Based on the situation below: What type of budget is Cotton Candy using? Specifically in details explain
Question:
Based on the situation below:
- What type of budget is Cotton Candy using?
- Specifically in details explain how does the budget planning contribute to Cotton Candy's failure in reaching goals?
- What changes in the budget process need to be revised to fix the current problem?
- Should the functional areas be expected to cut their costs when sales volume falls below budget? Why?
SITUATION: Cotton Candy Corporation operates on a calendar-year basis.
The sales target is given first to the marketing department. The
marketing manager formulates a sales budget by product line in both units and
dollars. From this budget, sales quotas by product line in units and dollars
are established for each of the corporation's sales districts. The marketing
manager also estimates the cost of the marketing activities required to support
the target sales volume and prepares a tentative marketing expense budget.
The executive vice president uses the sales and profit targets,
the sales budget by product line, and the tentative marketing expense budget to
determine the dollar amounts that can be devoted to manufacturing and corporate
office expense. The executive vice president prepares the budget for corporate
expenses. She then forwards to the production department the product-line sales
budget in units and the total dollar amount that can be devoted to
manufacturing.
The production manager meets with the factory managers to
develop a manufacturing plan that will produce the required units when needed
within the cost constraints set by the executive vice president. The budgeting
process usually comes to a halt at this point because the production department
does not consider the financial resources allocated to be adequate.
When this standstill occurs, the vice president of finance, the
executive vice president, the marketing manager, and the production manager
meet together to determine the final budgets for each of the areas. This
normally results in a modest increase in the total amount available for
manufacturing costs and cuts in the marketing expense and corporate office
expense budgets. The total sales and net income figures proposed by the
president are seldom changed. Although the participants are seldom pleased with
the compromise, these budgets are final. Each executive then develops a new
detailed budget for the operations in his or her area.
None of the areas has achieved its budget in recent years. Sales
often run below the target. When budgeted sales are not achieved, each area is
expected to cut costs so that the president's profit target can be met.

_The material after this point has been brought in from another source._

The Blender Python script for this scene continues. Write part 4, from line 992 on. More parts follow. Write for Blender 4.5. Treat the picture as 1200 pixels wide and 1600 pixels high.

However, the profit target is seldom met because costs are not cut enough. In
fact, costs often run above the original budget in all functional areas (marketing,
production, and corporate office).
The president is disturbed that Cotton Candy has not been able
to meet the sales and profit targets. He hired a consultant with considerable
experience with companies in Cotton Candy's industry. The consultant reviewed
the budgets for the past 4 years. He concluded that the product line sales
budgets were reasonable and that the cost and expense budgets were adequate for
the budgeted sales and production levels.